Zoabi told the Post that the campaign was hard but going well.
She seemed to admit that she was not the favorite to win the election, stating that the reason is because of unfair tactics that Jaraisy is using in the campaign.
Instead of making an argument on why he should be mayor, he involves himself in corruption by having his supporters give meat away to city residents for the holiday in order to buy their votes, she claimed.
Zoabi said that a complaint could be filed with the election committee, but that a legal case would be difficult to prove because there is no clear connection between those distributing the meat and the mayor.
“If you want to help people, don’t help them in front of the camera,” she said. “It is a publicity campaign. If you know that there are poor families in Nazareth, you should improve their economic situation by helping them and developing the city economically.”

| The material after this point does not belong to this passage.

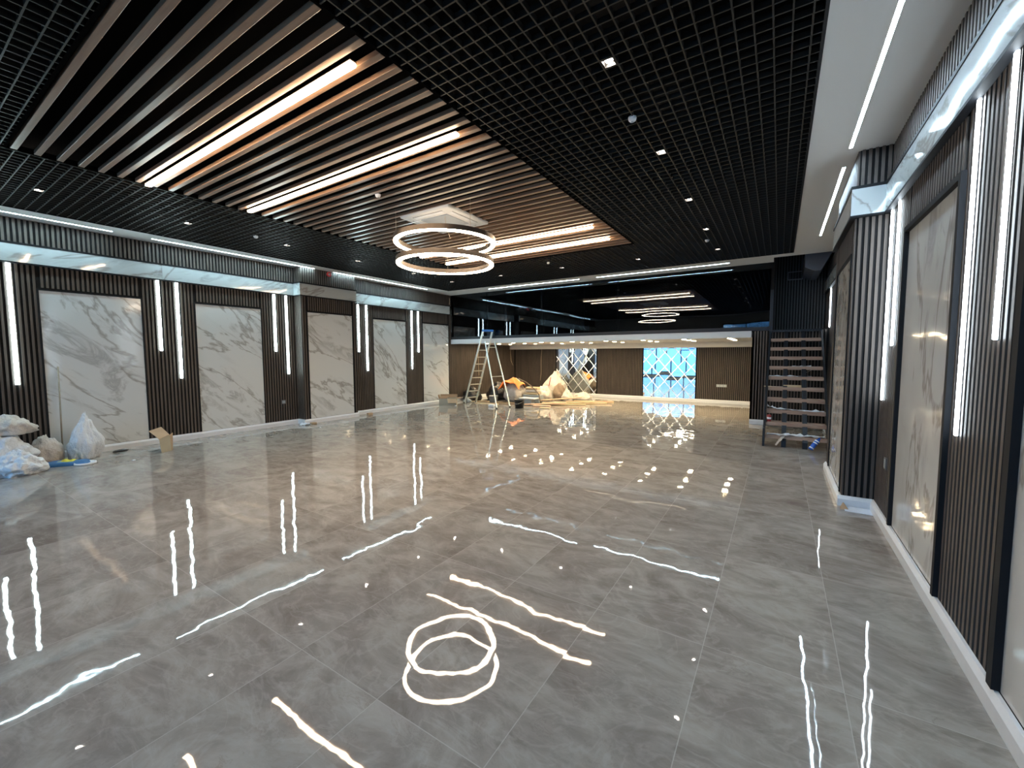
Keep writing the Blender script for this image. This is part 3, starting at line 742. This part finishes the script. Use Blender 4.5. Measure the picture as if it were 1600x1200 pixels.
# things lying on and under the stairs
def crumple(name, pts, width, mat, label, cat, seed=1, amp=0.03, group=None):
    """a strip of film or paper following pts, crumpled"""
    rnd = random.Random(seed); mb = MB(); rows = []
    P = [Vector(p) for p in pts]; fine = []
    for a, b in zip(P, P[1:]):
        for k in range(6): fine.append(a.lerp(b, k/6))
    fine.append(P[-1]); nw = 6
    for i, p in enumerate(fine):
        d = (fine[min(i+1, len(fine)-1)]-fine[max(i-1, 0)]).normalized(); s_ = d.cross(Vector((0, 0, 1)))
        s_ = s_.normalized() if s_.length > 1e-4 else Vector((1, 0, 0))
        ww = width*(0.6+0.6*rnd.random())
        rows.append([p+s_*((j/(nw-1)-0.5)*ww)+Vector((0, 0, abs(rnd.gauss(0, amp))+0.003)) for j in range(nw)])
    vs = [q for r_ in rows for q in r_]; fs = [(i*nw+j, i*nw+j+1, (i+1)*nw+j+1, (i+1)*nw+j) for i in range(len(rows)-1) for j in range(nw-1)]
    vs2 = [q-Vector((0, 0, 0.002)) for q in vs]; n = len(vs)
    mb.add(vs+vs2, fs+[tuple(n+k for k in reversed(f)) for f in fs], 0, True)
    return tag(mb.build(name, mat, origin=P[0]), label, cat, group)
zt = lambda i: RZ*(i+1)
yt = lambda i: SY0+RUN*i
crumple('protective_film', [(-0.15, yt(0)+.05, zt(0)), (0.1, yt(0)+.03, zt(0)), (0.45, yt(0)+.08, zt(0)), (0.78, yt(0)+.1, zt(0))], 0.16, M['sack'], 'crumpled pale wrapping lying on the lowest stair tread', 'wrapping', 3, 0.018)
crumple('wrapping_paper', [(0.12, yt(0)-.015, zt(0)-0.01), (0.06, yt(0)-.07, zt(0)-0.09), (0.0, yt(0)-.09, 0.03)], 0.09, M['sackwarm'], 'pale strip of wrapping hanging from the lowest tread to the floor', 'wrapping', 5, 0.004)
crumple('protective_film', [(-0.17, yt(2)+.05, zt(2)+.06), (0.0, yt(2)+.05, zt(2)+.015), (0.4, yt(2)+.07, zt(2)), (0.78, yt(2)+.07, zt(2))], 0.13, M['sack'], 'crumpled pale film along the third stair tread from the floor', 'wrapping', 8, 0.014)
crumple('protective_film', [(-0.17, yt(5)+.05, zt(5)), (0.3, yt(5)+.07, zt(5)), (0.6, yt(5)+.05, zt(5))], 0.12, M['sack'], 'thin greenish film lying on the tread halfway up the stairs', 'wrapping', 11, 0.010)
crumple('protective_film', [(0.25, yt(6)+.05, zt(6)), (0.6, yt(6)+.05, zt(6))], 0.10, M['plastiblue'], 'bluish film on the seventh stair tread', 'wrapping', 12, 0.010)
crumple('paper_strip', [(0.62, yt(6)+.0, zt(6)-.06), (0.56, yt(6)+.0, zt(6)-.11), (0.44, yt(6)+.02, zt(6)-.16)], 0.03, M['sackwarm'], 'curled pale strip hanging below the seventh tread', 'wrapping', 13, 0.003)
tag(MB().bbox(0.10, 0.42, yt(4)+.10, yt(4)+.16, zt(4), zt(4)+0.045, 0.004).build('wood_offcut', M['plank'], origin=(0.1, yt(4)+.1, zt(4))), 'small pale wood offcut on the fifth stair tread', 'wood offcut')
tag(MB().box(-0.26, -0.12, yt(4)+.02, yt(4)+.16, zt(4)-0.0, zt(4)+.012).build('wood_offcut', M['plank'], origin=(-0.26, yt(4), zt(4))), 'thin pale shim at the left end of the fifth stair tread', 'wood offcut')
tp = thing('drink_can', (-0.13, yt(1)+.06, zt(1)), 'dull red can with a pale label standing on the second stair tread', 'can')
MB().lathe([(0, 0), (0.034, 0), (0.038, 0.008), (0.038, 0.125), (0.032, 0.135), (0, 0.135)], tp.location, 20).build('can_body', M['redlbl'], tp)
MB().lathe([(0.0385, 0.05), (0.039, 0.052), (0.039, 0.085), (0.0385, 0.087)], tp.location, 20).build('label_band', M['whitep'], tp)
# blue bottle under the lowest tread
TB = Matrix.Translation((0.545, 9.38, 0.045)) @ Matrix.Rotation(math.radians(30), 4, 'Z') @ Matrix.Rotation(math.radians(38), 4, 'Y')
tb = thing('spray_bottle', (0.545, 9.38, 0.0), 'blue and white striped bottle leaning against the foot of the stairs', 'bottle')
MB().lathe([(0, 0), (0.036, 0.0), (0.040, 0.01), (0.040, 0.20), (0.018, 0.235), (0.018, 0.26), (0, 0.26)], (0, 0, 0), 20, T=TB).build('bottle_body', M['blueb'], tb)
for z_ in (0.02, 0.13, 0.175): MB().lathe([(0.0405, z_), (0.0412, z_+.002), (0.0412, z_+.018), (0.0405, z_+.02)], (0, 0, 0), 20, T=TB).build('white_band', M['whitep'], tb)

# duct and vent above the landing
t = thing('air_duct', (0.72, 12.9, 3.8), 'dark grey boxed duct in the corner above the stair landing', 'duct')
MB().prism([(0.44, H+0.12), (0.44, 3.84), (0.62, 3.74), (0.75, 3.74), (0.98, H+0.12)], 'y', 12.1, 13.56).build('duct_body', M['duct'], t)
t = thing('vent_grille', (0.3, 13.56, 3.88), 'rectangular vent grille on the dark ribbed wall above the stair landing', 'vent')
mb = MB(); x0, x1, z0, z1 = 0.12, 0.46, 3.78, 4.0
for q in ((x0, x1, z0, z0+.018), (x0, x1, z1-.018, z1), (x0, x0+.018, z0, z1), (x1-.018, x1, z0, z1)): mb.box(q[0], q[1], 13.545, 13.565, q[2], q[3])
mb.build('vent_frame', M['duct'], t)
mb = MB()
for k in range(7): mb.box(x0+.018, x1-.018, 13.55, 13.562, z0+.03+k*.025, z0+.036+k*.025)
mb.build('vent_blade', M['black'], t)

# outlets and switches
def plate(x0, x1, y0, y1, z0, z1, label, n=1, axis='y'):
    t = thing('wall_socket', ((x0+x1)/2, (y0+y1)/2, z0), label, 'socket')
    MB().bbox(x0, x1, y0, y1, z0, z1, 0.002).build('cover_plate', M['acdark'] if n == 1 else M['greyp'], t)
    for k in range(n):
        if axis == 'y':
            w_ = (x1-x0)/n; MB().bbox(x0+w_*k+.015, x0+w_*(k+1)-.015, y0-.004, y0, z0+.015, z1-.015, 0.002).build('socket_face', M['acgrille'], t)
        else:
            w_ = (y1-y0)/n; s = x1+.004 if x0 < -5 else x0-.004
            MB().bbox(min(s, x0 if x0 > -5 else x1), max(s, x0 if x0 > -5 else x1), y0+w_*k+.012, y0+w_*(k+1)-.012, z0+.015, z1-.015, 0.0015).build('socket_face', M['greyp'], t)
plate(-1.92, -1.58, D2-.014, D2-.002, 0.60, 0.70, 'wide grey socket plate on the ribbed back wall right of the mirrors', 3)
plate(L-.002, L+.010, 5.78, 5.88, 0.56, 0.66, 'small dark wall socket between the second marble panel and the left pier', 1, 'x')
plate(R-.010, R+.002, 5.66, 5.75, 0.60, 0.72, 'small dark wall socket on the ribbed wall by the right pier', 1, 'x')

# fire alarm on the left pier
t = thing('alarm_sounder', (PC, 7.05, 4.0), 'small round red alarm with white centre high on the left pier', 'alarm')
TR = Matrix.Translation((PC, 7.03, 4.01)) @ Matrix.Rotation(math.radians(90), 4, 'Y')
MB().lathe([(0, 0), (0.062, 0), (0.062, 0.03), (0.045, 0.05), (0.030, 0.05), (0.030, 0.04)], (0, 0, 0), 24, T=TR).build('alarm_body', M['red'], t)
MB().lathe([(0, 0.045), (0.028, 0.044), (0.030, 0.036)], (0, 0, 0), 20, T=TR).build('alarm_face', M['whitep'], t)

# cables hanging on the walls under the mezzanine
def cable(pts, label, r=0.008): tag(MB().tube(pts, r, 6).build('hanging_cable', M['cable'], origin=pts[-1]), label, 'cable')
cable([(L+.03, 14.05, 2.25), (L+.05, 14.06, 1.8), (L+.035, 14.1, 1.3), (L+.04, 14.12, 0.95)], 'pale cable hanging on the ribbed left wall behind the stepladder')
cable([(-10.62, 16.50, 2.254), (-10.65, 16.5, 1.9), (-10.6, 16.48, 1.55), (-10.48, 16.46, 1.32)], 'curved pale cable hanging in the back left corner under the mezzanine')
cable([(-9.23, 16.98, 2.06), (-9.27, 16.98, 1.6), (-9.26, 16.97, 1.0), (-9.30, 16.96, 0.62)], 'pale cable hanging on the ribbed back wall left of the first mirror')
cable([(-10.715, 12.31, 3.98), (-10.70, 12.30, 3.86), (-10.71, 12.29, 3.74)], 'short pale cable end poking out of the top back corner of the left wall', 0.012)

# ------------------------------------------------------------------ sacks, boxes, rubbish
def blob(c, sx, sy, sz, seed, mat, name='sack', top=0.5, fold=0.05, lean=(0, 0), sub=4):
    """soft bag: flat bottom on z=c.z, gathered top"""
    bm = bmesh.new(); bmesh.ops.create_icosphere(bm, subdivisions=sub, radius=1)
    off = Vector((seed*3.1, seed*1.7, seed*0.9))
    for v in bm.verts:
        p = v.co.copy(); a = math.atan2(p.y, p.x)
        n1 = noise.noise(p*1.4+off); n2 = noise.noise(p*3.5+off*2); rdg = 1-abs(noise.noise(p*2.6-off))*2
        n3 = 1-2*abs(noise.noise(Vector((p.x*3.2, p.y*3.2, p.z*1.1))+off)); n4 = 1-2*abs(noise.noise(p*6.5+off)); n5 = noise.noise(p*2.2-off)
        s_ = 1+0.26*n1+0.16*n5+fold*1.6*n2+fold*1.3*rdg+fold*1.3*n3+fold*0.8*n4+fold*0.8*math.sin(a*9+5*n1)*max(0, p.z+0.3)
        p = p*s_
        z = (p.z+1)/2
        k = 1.0 if z < 0.45 else 1-(1-top)*min(1, (z-0.45)/0.55)
        p.x *= k; p.y *= k
        zz = max(0.0, (z-0.12)/0.88)
        v.co = Vector((c[0]+p.x*sx+lean[0]*zz*sz, c[1]+p.y*sy+lean[1]*zz*sz, c[2]+0.001+zz*sz))
    return MB().from_bm(bm, 0, None, True)
def sack(c, sx, sy, sz, seed, mat, label, cat='sack', name='rubbish_sack', **kw):
    return tag(blob(c, sx, sy, sz, seed, mat, **kw).build(name, mat, origin=c), label, cat)
sack((-10.27, 1.03, 0), 0.34, 0.36, 0.60, 1, M['sack'], 'large full white woven sack at the left edge of the photo', top=0.75, fold=0.09, sub=5)
sack((-9.73, 1.20, 0), 0.19, 0.25, 0.30, 2, M['sack'], 'low slumped white sack on the floor in front of the large one', top=0.7, fold=0.12, sub=5)
sack((-10.40, 1.60, 0), 0.19, 0.18, 0.40, 3, M['sackwarm'], 'small grey dusty sack between the large sack and the ribbed wall', top=0.7, fold=0.10)
sack((-10.30, 1.20, 0.56), 0.20, 0.24, 0.26, 14, M['sackwarm'], 'crumpled whitish bag lying on top of the large white sack', top=0.65, fold=0.13)
sack((-10.28, 2.05, 0), 0.17, 0.20, 0.72, 6, M['sack'], 'upright bluish white sack with a pointed top in front of the nearest marble slab', top=0.38, fold=0.085, lean=(0, .03), sub=5)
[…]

Zoabi also accused Jaraisy’s supporters in the municipality of making threatening comments to those connected with people in her campaign. She said that there are reports that people were told they could lose their jobs, their customers, and contracts because of their connections to my meetings, activities, or articles.

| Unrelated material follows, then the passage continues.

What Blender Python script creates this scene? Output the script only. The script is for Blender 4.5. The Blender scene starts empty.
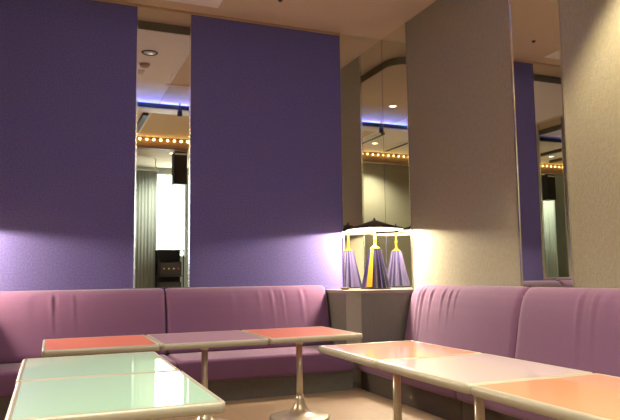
import bpy, bmesh, math, random
from mathutils import Vector, Matrix
random.seed(4)
COL = bpy.context.scene.collection
SC = bpy.context.scene
PI = math.pi
H = 3.325      # perimeter ceiling
T = 3.240      # underside of the lowered ceiling field
XL = -4.20     # left wall;  right wall is x = 0, back wall is y = 0
YE = -8.0      # end wall of the space behind

# ------------------------------------------------------------------ materials
def mat(name, color, rough=.6, metal=0., coat=0., coat_rough=.05, spec=.5, noise=0., nscale=60., bump=0., bscale=300.,
        sheen=0., emit=None, estr=0., stretch=None):
    m = bpy.data.materials.new(name); m.use_nodes = True
    nt = m.node_tree; b = nt.nodes['Principled BSDF']
    b.inputs['Base Color'].default_value = (*color, 1)
    b.inputs['Roughness'].default_value = rough
    b.inputs['Metallic'].default_value = metal
    b.inputs['Coat Weight'].default_value = coat
    b.inputs['Coat Roughness'].default_value = coat_rough
    b.inputs['Specular IOR Level'].default_value = spec
    b.inputs['Sheen Weight'].default_value = sheen
    if emit:
        b.inputs['Emission Color'].default_value = (*emit, 1); b.inputs['Emission Strength'].default_value = estr
    tc = nt.nodes.new('ShaderNodeTexCoord')
    src = tc.outputs['Object']
    if stretch:
        mp = nt.nodes.new('ShaderNodeMapping'); mp.inputs['Scale'].default_value = stretch
        nt.links.new(src, mp.inputs['Vector']); src = mp.outputs['Vector']
    if noise:
        n = nt.nodes.new('ShaderNodeTexNoise'); n.inputs['Scale'].default_value = nscale; n.inputs['Detail'].default_value = 4
        nt.links.new(src, n.inputs['Vector'])
        mx = nt.nodes.new('ShaderNodeMix'); mx.data_type = 'RGBA'
        mx.inputs[6].default_value = (*[c*(1-noise) for c in color], 1)
        mx.inputs[7].default_value = (*[min(1, c*(1+noise)) for c in color], 1)
        nt.links.new(n.outputs['Fac'], mx.inputs[0]); nt.links.new(mx.outputs[2], b.inputs['Base Color'])
    if bump:
        n2 = nt.nodes.new('ShaderNodeTexNoise'); n2.inputs['Scale'].default_value = bscale; n2.inputs['Detail'].default_value = 2
        nt.links.new(src, n2.inputs['Vector'])
        bp = nt.nodes.new('ShaderNodeBump'); bp.inputs['Strength'].default_value = bump; bp.inputs['Distance'].default_value = .004
        nt.links.new(n2.outputs['Fac'], bp.inputs['Height']); nt.links.new(bp.outputs['Normal'], b.inputs['Normal'])
    return m

def emitter(name, color, strength):
    m = bpy.data.materials.new(name); m.use_nodes = True; nt = m.node_tree
    nt.nodes.remove(nt.nodes['Principled BSDF'])
    e = nt.nodes.new('ShaderNodeEmission'); e.inputs[0].default_value = (*color, 1); e.inputs[1].default_value = strength
    nt.links.new(e.outputs[0], nt.nodes['Material Output'].inputs[0])
    return m

def tile_mat(name, c1, c2, grout, size):
    m = bpy.data.materials.new(name); m.use_nodes = True; nt = m.node_tree; b = nt.nodes['Principled BSDF']
    tc = nt.nodes.new('ShaderNodeTexCoord')
    br = nt.nodes.new('ShaderNodeTexBrick'); br.offset = 0; br.inputs['Scale'].default_value = 1
    br.inputs['Color1'].default_value = (*c1, 1); br.inputs['Color2'].default_value = (*c2, 1); br.inputs['Mortar'].default_value = (*grout, 1)
    br.inputs['Mortar Size'].default_value = .004; br.inputs['Brick Width'].default_value = size; br.inputs['Row Height'].default_value = size
    nt.links.new(tc.outputs['Object'], br.inputs['Vector']); nt.links.new(br.outputs['Color'], b.inputs['Base Color'])
    b.inputs['Roughness'].default_value = .5
    return m

M = {}
M['purple'] = mat('purple_fabric_wall', (.132, .112, .285), .95, noise=.45, nscale=75, bump=.35, bscale=260, spec=.1)
M['beige'] = mat('beige_woven_wallpaper', (.355, .332, .245), .9, noise=.20, nscale=60, bump=.5, bscale=110, spec=.15, stretch=(1, 1, .5))
M['ceil'] = mat('tan_ceiling', (.66, .54, .37), .9, noise=.03, nscale=8, spec=.1)
M['ceil_pale'] = mat('pale_ceiling', (.88, .85, .78), .9, noise=.03, nscale=8, spec=.1)
M['cove_shade'] = mat('shaded_cove', (.26, .25, .18), .9, spec=.1)  # tray riser colour darkened to stand for the shade on it
M['floor'] = tile_mat('tan_floor_tiles', (.29, .20, .125), (.275, .19, .12), (.23, .16, .105), .45)
M['grey_wall'] = mat('grey_plaster', (.42, .44, .40), .9, noise=.04, nscale=20)
M['sofa'] = mat('mauve_upholstery', (.172, .080, .156), .9, noise=.14, nscale=110, bump=.25, bscale=420, sheen=.25, spec=.15)
M['toe'] = mat('dark_brown_plinth', (.075, .06, .045), .7, noise=.2, nscale=40)
M['toe_grey'] = mat('grey_brown_plinth', (.13, .12, .09), .75, noise=.2, nscale=40)
M['wood'] = mat('grey_brown_wood_grain', (.165, .157, .125), .5, noise=.28, nscale=30, stretch=(9, 9, .8), spec=.35)
M['wood_top'] = mat('grey_brown_cabinet_top', (.25, .215, .17), .35, noise=.15, nscale=20, stretch=(2, 9, 1))
M['champagne'] = mat('champagne_metal', (.58, .53, .41), .3, metal=.6, noise=.05, nscale=30)
M['champagne_edge'] = mat('champagne_edge_trim', (.38, .35, .26), .4, metal=.2, noise=.05, nscale=20)
M['orange_red'] = mat('red_orange_laminate', (.60, .165, .115), .6, coat=0.35, coat_rough=.012, spec=.15, noise=.05, nscale=90)
M['lavender'] = mat('lavender_laminate', (.36, .22, .30), .6, coat=0.5, coat_rough=.012, spec=.15, noise=.05, nscale=90)
M['mint'] = mat('mint_laminate', (.36, .56, .42), .6, coat=0.7, coat_rough=.012, spec=.15, noise=.03, nscale=90)
M['orange_pale'] = mat('orange_laminate', (.68, .28, .15), .6, coat=1.0, coat_rough=.012, spec=.15, noise=.04, nscale=90)
M['lilac_white'] = mat('pale_lilac_laminate', (.50, .41, .42), .6, coat=1.0, coat_rough=.012, spec=.15, noise=.03, nscale=90)
M['chrome'] = mat('polished_trim', (.84, .83, .78), .2, metal=1)
M['mirror'] = mat('mirror_glass', (.84, .86, .80), 0., metal=1)
M['hat'] = mat('dark_brown_shade', (.085, .055, .045), .55, noise=.1, nscale=50)
M['hat_in'] = mat('white_shade_lining', (.85, .80, .70), .7)
M['gold'] = mat('gold_panel', (.85, .48, .03), .35, metal=.3, emit=(1., .55, .05), estr=.0)
M['pleat_dark'] = mat('dark_violet_pleat', (.008, .004, .02), .35, coat=.4)
M['pleat_blue'] = mat('blue_violet_pleat', (.025, .016, .09), .35, coat=.4)
M['pleat_pale'] = mat('pale_lilac_pleat', (.14, .11, .26), .4, coat=.4)
M['black'] = mat('black_plastic', (.018, .017, .018), .45)
M['dark_grey'] = mat('dark_grey_metal', (.06, .058, .055), .5, metal=.3)
M['silver'] = mat('silver_metal', (.7, .7, .68), .3, metal=.9)
M['white'] = mat('white_plastic', (.8, .79, .75), .5)
M['curtain'] = mat('grey_curtain', (.42, .49, .47), .9, noise=.08, nscale=30, stretch=(6, 6, .5))
M['glassy'] = mat('brown_glass', (.16, .09, .04), .1, coat=1.)
M['yellow'] = mat('yellow_plastic', (.8, .55, .05), .4)
M['red'] = mat('red_plastic', (.7, .04, .03), .4)
M['lamp_tube'] = emitter('lamp_tube_glow', (1., .84, .62), 1750.)
M['down'] = emitter('downlight_glow', (1., .85, .65), 8.)
M['bulb'] = emitter('string_bulb_glow', (1., .62, .2), 90.)
M['blue'] = emitter('blue_led_glow', (.02, .25, 1.), 14000.)
M['violet'] = emitter('violet_led_glow', (.30, .10, 1.), 10000.)
M['day'] = emitter('daylight_pane', (.90, .97, 1.), 17.)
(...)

In addition, she said that people connected to the mayor have offered people the easing of debts with the city, such as taxes.
“Because of these activities he is assured to win, but he should not think that the majority want him to win or believe that he is working for the benefit of Nazareth,” said Zoabi.
She said that this kind of behavior during elections is typical in Arab municipalities, and it is very difficult to prove allegations because people are afraid, she said.
In addition, Zoabi’s campaign sent the Post documents and copies of the police complaint she filed in regard to the allegation that some businessmen connected to Jaraisy were given lighter fees than what was called for. An adviser in her office explained that the case in question relates to the Big Fashion company and that instead of paying NIS 13 million in taxes, it was able to lower the amount to NIS 3 million.
The complaint was submitted to the police last week.
Responding to Jaraisy’s comment regarding industrial areas, she retorted, “Ask him what kind of work there is in this industrial area.”
All of the businesses are going to the Jewish town of Upper Nazareth, she asserted.
Furthermore, the shuk in Nazareth is dead, with around 90% [of businesses] closed and others only work around four hours a day, she claimed.
Regarding tourism in Nazareth, she said that the city had almost two million visitors in 2012, but just 10% stayed in hotels in the city. Most of the tourists spend between five to six hours in the city and do not spend much money while here, because there are not many tourist activities besides going to see the church.
“There is no tourist info center,” she said adding that tourism in the city should include teaching the history of the city.
The Post contacted Jaraisy regarding Zoabi’s accusations, and he strongly denied any wrongdoing. Regarding the alleged meat giveaways, he said that he did not give any meat away and that there is a factory in the city that is staffed by volunteers and has been giving away meat for years to poor families during every holiday.
He said that the case regarding Big Fashion is completely untrue, and that these accusations deal with a committee that he has not been part of for the past 15 years.
In addition, he went on, the member of the city council who gave her this information has shown regret for telling this lie. Also, the accuser is biased and comes from her party, he added.
“I would be happy if there is an investigation and the Interior Ministry can check all these lies,” he strongly asserted.
“There is nobody in the city who does not know that what is most important for me is keeping it clean,” said Jaraisy, pointing out that he has been reelected several times in a row because of this reputation.
“She doesn’t know what is going on and it doesn’t surprise me,” he concluded.